### STATED GOAL
Find how many lines hold the word "from" and give that number only.

### RECORDS PROVIDED
## START
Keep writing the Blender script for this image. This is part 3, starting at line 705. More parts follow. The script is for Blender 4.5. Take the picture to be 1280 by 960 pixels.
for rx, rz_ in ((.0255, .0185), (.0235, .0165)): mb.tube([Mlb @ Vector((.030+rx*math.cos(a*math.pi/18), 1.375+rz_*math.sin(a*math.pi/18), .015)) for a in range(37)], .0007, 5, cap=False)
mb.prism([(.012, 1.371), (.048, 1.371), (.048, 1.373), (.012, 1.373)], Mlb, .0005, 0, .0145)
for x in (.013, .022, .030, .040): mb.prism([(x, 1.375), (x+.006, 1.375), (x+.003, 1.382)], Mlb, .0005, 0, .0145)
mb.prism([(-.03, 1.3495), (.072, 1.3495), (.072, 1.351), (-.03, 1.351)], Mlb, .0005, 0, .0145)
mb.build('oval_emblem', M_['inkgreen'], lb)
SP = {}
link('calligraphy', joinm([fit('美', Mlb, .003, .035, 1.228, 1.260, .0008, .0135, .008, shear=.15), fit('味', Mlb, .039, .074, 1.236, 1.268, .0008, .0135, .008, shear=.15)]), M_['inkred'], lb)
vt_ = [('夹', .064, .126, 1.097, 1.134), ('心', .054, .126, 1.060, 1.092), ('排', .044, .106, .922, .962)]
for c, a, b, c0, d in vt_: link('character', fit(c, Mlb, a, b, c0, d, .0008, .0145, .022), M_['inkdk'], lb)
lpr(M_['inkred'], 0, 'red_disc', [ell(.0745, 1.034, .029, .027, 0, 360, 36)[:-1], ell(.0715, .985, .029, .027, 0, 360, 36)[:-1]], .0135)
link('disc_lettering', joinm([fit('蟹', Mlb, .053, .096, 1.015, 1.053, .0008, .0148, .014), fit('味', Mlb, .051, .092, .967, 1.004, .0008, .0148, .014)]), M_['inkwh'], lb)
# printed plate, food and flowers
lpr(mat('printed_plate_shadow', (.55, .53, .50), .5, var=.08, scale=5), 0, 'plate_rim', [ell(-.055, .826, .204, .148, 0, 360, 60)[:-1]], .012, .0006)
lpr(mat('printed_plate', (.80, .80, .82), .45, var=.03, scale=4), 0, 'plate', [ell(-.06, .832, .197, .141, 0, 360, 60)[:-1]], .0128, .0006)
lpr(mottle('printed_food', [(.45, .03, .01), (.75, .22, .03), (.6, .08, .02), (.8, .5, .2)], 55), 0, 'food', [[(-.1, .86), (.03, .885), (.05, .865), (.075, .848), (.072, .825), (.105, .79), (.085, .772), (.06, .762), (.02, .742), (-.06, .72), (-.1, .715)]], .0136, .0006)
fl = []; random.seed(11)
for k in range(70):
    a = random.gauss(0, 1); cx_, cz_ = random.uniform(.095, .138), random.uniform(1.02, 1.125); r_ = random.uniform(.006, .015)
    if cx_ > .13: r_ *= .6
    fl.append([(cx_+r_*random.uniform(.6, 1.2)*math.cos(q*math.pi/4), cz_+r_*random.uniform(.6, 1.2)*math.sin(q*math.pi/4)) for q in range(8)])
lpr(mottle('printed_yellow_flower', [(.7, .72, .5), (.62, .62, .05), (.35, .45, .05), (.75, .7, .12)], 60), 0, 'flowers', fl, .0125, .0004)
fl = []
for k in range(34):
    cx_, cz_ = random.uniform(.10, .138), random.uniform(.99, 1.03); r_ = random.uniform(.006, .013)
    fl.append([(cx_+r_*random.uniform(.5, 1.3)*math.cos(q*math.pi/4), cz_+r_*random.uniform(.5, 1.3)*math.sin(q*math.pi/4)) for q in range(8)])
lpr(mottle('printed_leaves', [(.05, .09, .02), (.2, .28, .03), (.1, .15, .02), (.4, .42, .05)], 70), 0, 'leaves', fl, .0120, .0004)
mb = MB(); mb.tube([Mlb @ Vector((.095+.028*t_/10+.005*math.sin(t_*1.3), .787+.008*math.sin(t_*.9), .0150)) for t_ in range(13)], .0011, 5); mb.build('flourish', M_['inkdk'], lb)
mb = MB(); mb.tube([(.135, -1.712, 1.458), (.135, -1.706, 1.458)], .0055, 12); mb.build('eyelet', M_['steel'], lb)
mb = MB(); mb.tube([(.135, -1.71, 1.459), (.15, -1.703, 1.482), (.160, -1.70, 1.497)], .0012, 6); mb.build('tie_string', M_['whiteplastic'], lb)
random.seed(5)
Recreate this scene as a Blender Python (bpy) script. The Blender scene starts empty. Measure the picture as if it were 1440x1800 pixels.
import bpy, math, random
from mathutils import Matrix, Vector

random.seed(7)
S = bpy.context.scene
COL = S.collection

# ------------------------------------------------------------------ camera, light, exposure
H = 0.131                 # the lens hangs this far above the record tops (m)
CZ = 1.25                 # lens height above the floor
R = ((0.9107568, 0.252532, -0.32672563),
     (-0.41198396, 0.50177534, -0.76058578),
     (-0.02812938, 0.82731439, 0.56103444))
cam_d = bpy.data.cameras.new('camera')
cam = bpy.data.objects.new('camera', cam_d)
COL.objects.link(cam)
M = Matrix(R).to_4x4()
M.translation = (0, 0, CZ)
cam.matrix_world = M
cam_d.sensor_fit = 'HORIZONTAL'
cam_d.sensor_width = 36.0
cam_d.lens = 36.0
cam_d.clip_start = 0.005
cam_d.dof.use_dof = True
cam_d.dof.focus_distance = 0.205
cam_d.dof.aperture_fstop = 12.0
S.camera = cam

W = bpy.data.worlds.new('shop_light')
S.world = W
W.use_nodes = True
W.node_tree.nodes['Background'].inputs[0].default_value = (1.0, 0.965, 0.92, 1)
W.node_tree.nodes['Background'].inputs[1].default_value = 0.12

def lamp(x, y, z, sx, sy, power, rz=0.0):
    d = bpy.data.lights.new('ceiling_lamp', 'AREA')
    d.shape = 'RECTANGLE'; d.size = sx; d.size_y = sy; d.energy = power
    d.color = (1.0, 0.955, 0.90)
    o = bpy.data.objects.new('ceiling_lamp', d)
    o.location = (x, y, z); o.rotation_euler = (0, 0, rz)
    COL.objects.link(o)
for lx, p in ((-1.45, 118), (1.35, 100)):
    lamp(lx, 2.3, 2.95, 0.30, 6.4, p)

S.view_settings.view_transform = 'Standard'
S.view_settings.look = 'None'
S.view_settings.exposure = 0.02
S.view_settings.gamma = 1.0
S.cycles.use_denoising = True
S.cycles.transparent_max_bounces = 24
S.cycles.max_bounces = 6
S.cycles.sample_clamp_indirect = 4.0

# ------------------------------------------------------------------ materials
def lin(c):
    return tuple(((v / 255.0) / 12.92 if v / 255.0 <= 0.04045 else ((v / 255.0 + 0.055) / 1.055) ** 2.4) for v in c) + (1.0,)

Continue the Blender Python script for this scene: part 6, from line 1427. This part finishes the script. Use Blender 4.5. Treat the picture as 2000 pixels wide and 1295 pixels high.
## END
### ANSWER FOR THIS EXERCISE
2